ゲキサカ特別インタビュー『岡田武史ブラジルW杯観戦記』後編
ゲキサカ / 2014年9月19日 10時26分
GKも目立った大会だった。大会前から言っていたことだが、GKが落ちるチームは勝てないようになっている。特にクロスボールに出られないGKはもうアウト。だから、イタリアはジャンルイジ・ブッフォン、ブラジルはジュリオ・セーザル、スペインはイケル・カシージャスが使われるようなら、先行きは暗いと予想していた。クロスに出られないGKを持つと、ディフェンスラインはどうしても下がってしまう。チームの戦い方を後ろ向きに引っ張ってしまうのだ。

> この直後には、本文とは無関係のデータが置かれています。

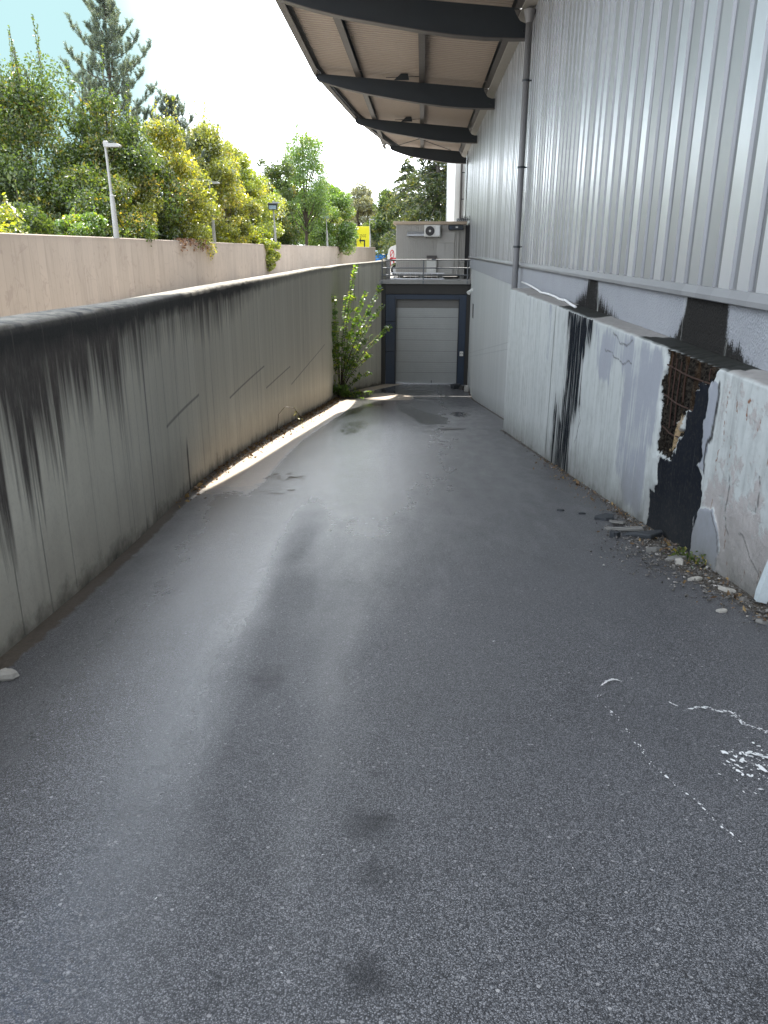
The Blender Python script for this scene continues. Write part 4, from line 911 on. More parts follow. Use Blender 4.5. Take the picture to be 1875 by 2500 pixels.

ドイツはそこにノイアーがいた。ドイツの優勝を振り返ったとき、このGKの功績は計り知れない。GKでありながらメッシと変わらない、といえば大げさだが、それくらいの運動量がある。アルジェリア戦なんかノイアーのおかげで並のGKなら1対1になる場面を5回は未然に防いでいた。
GKの守備範囲が広いドイツは、おのずとディフェンスラインを高い位置に置ける。だから前からボールを取りに行ける。ボールの争奪に関して先手が取れるから、自分たちのリズムを先につくりやすい。それがドイツの強さの基調になっている。ノイアーの影響力はみんなが思っている以上に大きい。
大国とそれ以外の国々の差は確実に縮まっている。しかし、今回も4強に残ったのはドイツ、オランダ、ブラジル、アルゼンチンというサッカー大国だった。これは最後の最後のところに来ると、国としての経験値がモノをいうことを教えている。
キャンプの期間を含めて1か月半もチームとして過ごすことになれば、チームの内外でさまざまな軋轢が生じる。モチベーションの維持だけでも大変な作業だろう。大国、強国と呼ばれる国は、そのあたりのチーム管理のノウハウを国として蓄積させているのだと思う。階段を一歩ずつ上がって、日本も着実にそういう術を身の内にしていくしかない。
そのためにも今回の敗戦を正しく分析して、これから進むべき道を過(あやま)たないことが大切になる。